■ Task
Please transcribe the listing below in full and word for word, without its pictures.

■ Exercise materials
════
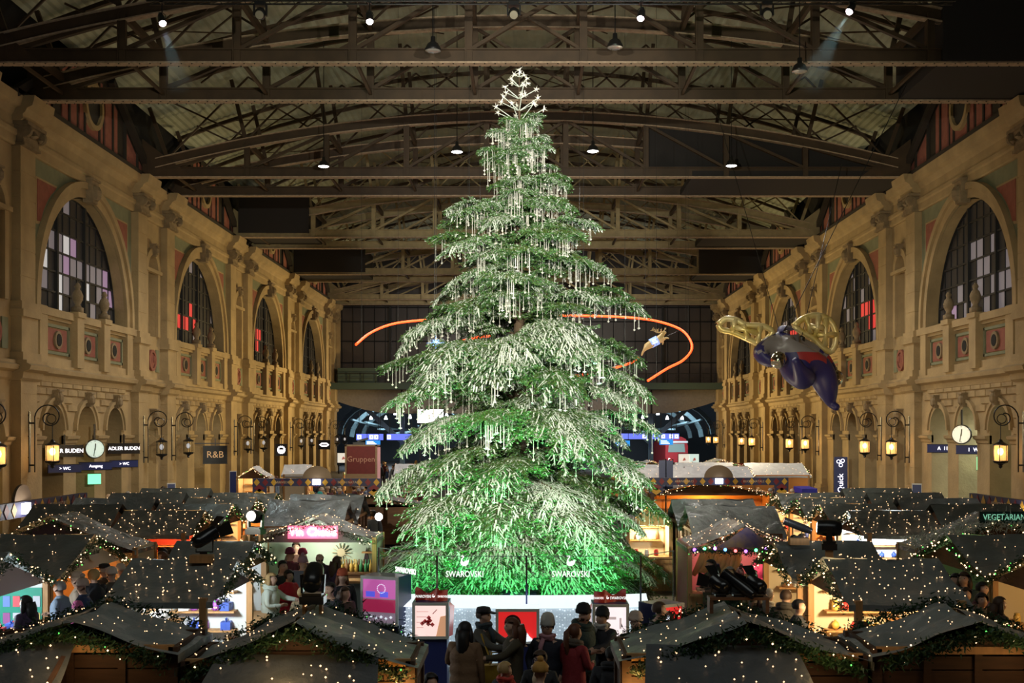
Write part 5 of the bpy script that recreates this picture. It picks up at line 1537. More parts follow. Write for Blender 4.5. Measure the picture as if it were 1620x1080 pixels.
person('second person in a dark maroon hat leaning to the neon bar counter', -5.10, 26.08, 2.8, ('black', (.015, .015, .02)), ('dark', (.02, .022, .03)), None, 'beanie', None, (), 1.70, hatcol=('wine', (.20, .03, .06)), faceparts=False)
person('tall barkeeper in brown pullover behind the neon bar counter', -5.60, 28.20, .1, ('brownpull', (.11, .05, .035)), ('dark', (.02, .022, .03)), ('short_hair', 'brown'), h=1.75)
person('bald man in dark jacket facing away from the neon bar', -4.56, 25.68, -.3, ('plumjacket', (.05, .025, .035)), ('dark', (.02, .022, .03)), None, None, ('jacket', 'plumjacket', (.05, .025, .035)), (('beard', mat('hair_brown', HAIRC['brown'], .6)),), 1.78, ('hold', 'hold'))
person('person in dark violet coat at the right end of the neon bar', -4.18, 25.56, 2.4, ('violetcoat', (.05, .03, .07)), ('dark', (.02, .022, .03)), ('long_hair', 'brown'), None, ('coat', 'violetcoat', (.05, .03, .07)), (), 1.68, faceparts=False)
person('dark-haired man seen over the roof just right of the moving-head spotlight', -3.50, 20.74, -.7, ('black', (.015, .015, .02)), ('dark', (.02, .022, .03)), ('short_hair', 'black'), h=1.74)
person('person in orange hat and dark coat beside the spotlight', -3.63, 22.85, .4, ('black', (.015, .015, .02)), ('dark', (.02, .022, .03)), ('long_hair', 'auburn'), 'beanie', None, (), 1.70, hatcol=('orangehat', (.60, .12, .05)))
person('long-haired person by the glass booth left of the tree', -3.32, 21.18, .9, ('brown', (.07, .04, .03)), ('dark', (.02, .022, .03)), ('long_hair', 'brown'), h=1.60)
person('person in light furry hat just left of the moving-head spotlight', -4.15, 21.47, 2.7, ('tan', (.30, .22, .12)), ('dark', (.02, .022, .03)), ('bob', 'blond'), h=1.55, faceparts=False)
person('dark-haired shopper behind the blond woman in the left alley', -5.00, 23.42, .9, ('black', (.015, .015, .02)), ('dark', (.02, .022, .03)), ('short_hair', 'black'), h=1.76)
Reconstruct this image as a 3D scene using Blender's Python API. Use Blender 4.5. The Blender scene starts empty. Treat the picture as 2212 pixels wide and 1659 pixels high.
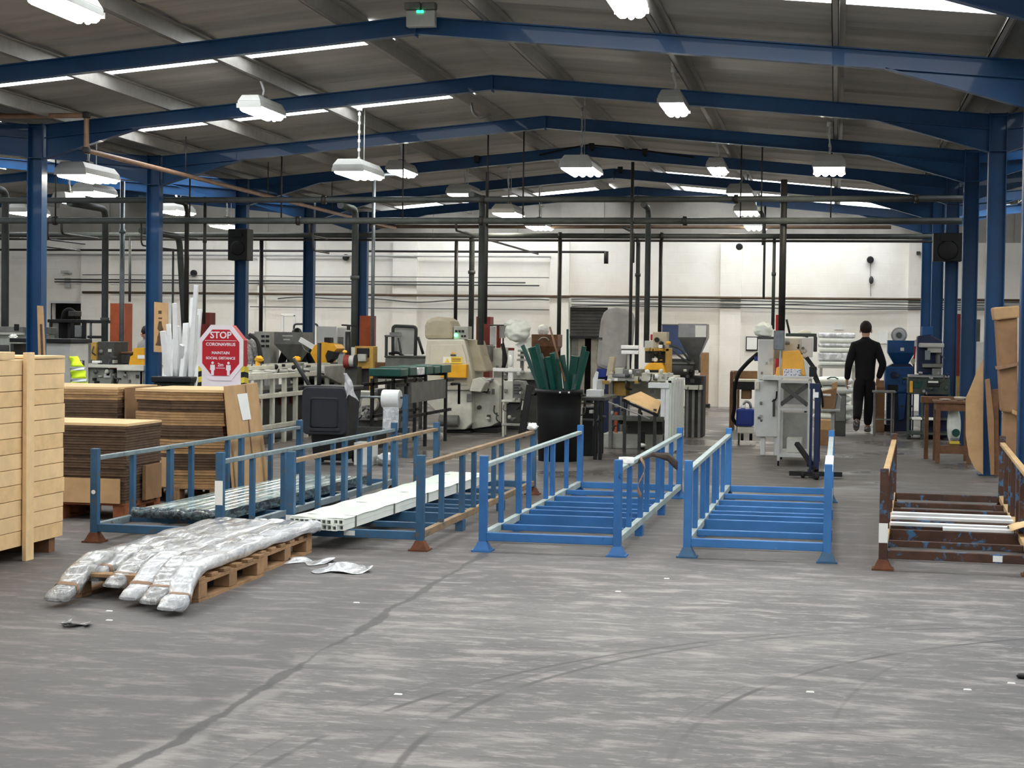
import bpy, bmesh, math, random
from mathutils import Vector, Matrix, noise as mnoise
random.seed(7)
scene = bpy.context.scene
COL = scene.collection

# ------------------------------------------------------------------ camera
CAM_H, FPX, IW, IH = 1.52, 3640.0, 2212.0, 1659.0
YAW, PITCH, ROLL = math.radians(10.867229), math.radians(1.668571), math.radians(0.771648)
_fw = Vector((-math.sin(YAW) * math.cos(PITCH), math.cos(YAW) * math.cos(PITCH), -math.sin(PITCH)))
_r = Vector((math.cos(YAW), math.sin(YAW), 0.0))
_u = _r.cross(_fw)
_r, _u = math.cos(ROLL) * _r + math.sin(ROLL) * _u, -math.sin(ROLL) * _r + math.cos(ROLL) * _u
cam_data = bpy.data.cameras.new('camera')
cam_data.sensor_fit = 'HORIZONTAL'
cam_data.sensor_width = 36.0
cam_data.lens = FPX / IW * 36.0
cam_data.clip_start = 0.05
cam_data.clip_end = 300
cam = bpy.data.objects.new('camera', cam_data)
COL.objects.link(cam)
rm = Matrix((_r, _u, -_fw)).transposed()
cam.matrix_world = Matrix.Translation((0, 0, CAM_H)) @ rm.to_4x4()
scene.camera = cam

# ------------------------------------------------------------------ sky, exposure
world = bpy.data.worlds.new('overcast_sky')
scene.world = world
world.use_nodes = True
_bg = world.node_tree.nodes['Background']
_bg.inputs[0].default_value = (0.86, 0.93, 1.0, 1)
_bg.inputs[1].default_value = 0.55
scene.view_settings.view_transform = 'Standard'
scene.view_settings.look = 'None'
scene.view_settings.gamma = 1.0
scene.view_settings.use_curve_mapping = False
scene.view_settings.exposure = 0.65
LAMP_POWER = 19.0
ROOFLIGHT_POWER = 4.6

# ------------------------------------------------------------------ measuring helpers (metres from survey angles)
def _ray(x, y):
    return _fw + (x - IW / 2) / FPX * _r - (y - IH / 2) / FPX * _u
def at(x, y, Y):
    a = _ray(x, y)
    return Vector((0, 0, CAM_H)) + a * (Y / a.y)
def fl(x, y, Z=0.0):
    a = _ray(x, y)
    return Vector((0, 0, CAM_H)) + a * ((Z - CAM_H) / a.z)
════
■ Full answer
Write part 5 of the bpy script that recreates this picture. It picks up at line 1537. More parts follow. Write for Blender 4.5. Measure the picture as if it were 1620x1080 pixels.
person('second person in a dark maroon hat leaning to the neon bar counter', -5.10, 26.08, 2.8, ('black', (.015, .015, .02)), ('dark', (.02, .022, .03)), None, 'beanie', None, (), 1.70, hatcol=('wine', (.20, .03, .06)), faceparts=False)
person('tall barkeeper in brown pullover behind the neon bar counter', -5.60, 28.20, .1, ('brownpull', (.11, .05, .035)), ('dark', (.02, .022, .03)), ('short_hair', 'brown'), h=1.75)
person('bald man in dark jacket facing away from the neon bar', -4.56, 25.68, -.3, ('plumjacket', (.05, .025, .035)), ('dark', (.02, .022, .03)), None, None, ('jacket', 'plumjacket', (.05, .025, .035)), (('beard', mat('hair_brown', HAIRC['brown'], .6)),), 1.78, ('hold', 'hold'))
person('person in dark violet coat at the right end of the neon bar', -4.18, 25.56, 2.4, ('violetcoat', (.05, .03, .07)), ('dark', (.02, .022, .03)), ('long_hair', 'brown'), None, ('coat', 'violetcoat', (.05, .03, .07)), (), 1.68, faceparts=False)
person('dark-haired man seen over the roof just right of the moving-head spotlight', -3.50, 20.74, -.7, ('black', (.015, .015, .02)), ('dark', (.02, .022, .03)), ('short_hair', 'black'), h=1.74)
person('person in orange hat and dark coat beside the spotlight', -3.63, 22.85, .4, ('black', (.015, .015, .02)), ('dark', (.02, .022, .03)), ('long_hair', 'auburn'), 'beanie', None, (), 1.70, hatcol=('orangehat', (.60, .12, .05)))
person('long-haired person by the glass booth left of the tree', -3.32, 21.18, .9, ('brown', (.07, .04, .03)), ('dark', (.02, .022, .03)), ('long_hair', 'brown'), h=1.60)
person('person in light furry hat just left of the moving-head spotlight', -4.15, 21.47, 2.7, ('tan', (.30, .22, .12)), ('dark', (.02, .022, .03)), ('bob', 'blond'), h=1.55, faceparts=False)
person('dark-haired shopper behind the blond woman in the left alley', -5.00, 23.42, .9, ('black', (.015, .015, .02)), ('dark', (.02, .022, .03)), ('short_hair', 'black'), h=1.76)
Reconstruct this image as a 3D scene using Blender's Python API. Use Blender 4.5. The Blender scene starts empty. Treat the picture as 2212 pixels wide and 1659 pixels high.
import bpy, bmesh, math, random
from mathutils import Vector, Matrix, noise as mnoise
random.seed(7)
scene = bpy.context.scene
COL = scene.collection

# ------------------------------------------------------------------ camera
CAM_H, FPX, IW, IH = 1.52, 3640.0, 2212.0, 1659.0
YAW, PITCH, ROLL = math.radians(10.867229), math.radians(1.668571), math.radians(0.771648)
_fw = Vector((-math.sin(YAW) * math.cos(PITCH), math.cos(YAW) * math.cos(PITCH), -math.sin(PITCH)))
_r = Vector((math.cos(YAW), math.sin(YAW), 0.0))
_u = _r.cross(_fw)
_r, _u = math.cos(ROLL) * _r + math.sin(ROLL) * _u, -math.sin(ROLL) * _r + math.cos(ROLL) * _u
cam_data = bpy.data.cameras.new('camera')
cam_data.sensor_fit = 'HORIZONTAL'
cam_data.sensor_width = 36.0
cam_data.lens = FPX / IW * 36.0
cam_data.clip_start = 0.05
cam_data.clip_end = 300
cam = bpy.data.objects.new('camera', cam_data)
COL.objects.link(cam)
rm = Matrix((_r, _u, -_fw)).transposed()
cam.matrix_world = Matrix.Translation((0, 0, CAM_H)) @ rm.to_4x4()
scene.camera = cam

# ------------------------------------------------------------------ sky, exposure
world = bpy.data.worlds.new('overcast_sky')
scene.world = world
world.use_nodes = True
_bg = world.node_tree.nodes['Background']
_bg.inputs[0].default_value = (0.86, 0.93, 1.0, 1)
_bg.inputs[1].default_value = 0.55
scene.view_settings.view_transform = 'Standard'
scene.view_settings.look = 'None'
scene.view_settings.gamma = 1.0
scene.view_settings.use_curve_mapping = False
scene.view_settings.exposure = 0.65
LAMP_POWER = 19.0
ROOFLIGHT_POWER = 4.6

# ------------------------------------------------------------------ measuring helpers (metres from survey angles)
def _ray(x, y):
    return _fw + (x - IW / 2) / FPX * _r - (y - IH / 2) / FPX * _u
def at(x, y, Y):
    a = _ray(x, y)
    return Vector((0, 0, CAM_H)) + a * (Y / a.y)
def fl(x, y, Z=0.0):
    a = _ray(x, y)
    return Vector((0, 0, CAM_H)) + a * ((Z - CAM_H) / a.z)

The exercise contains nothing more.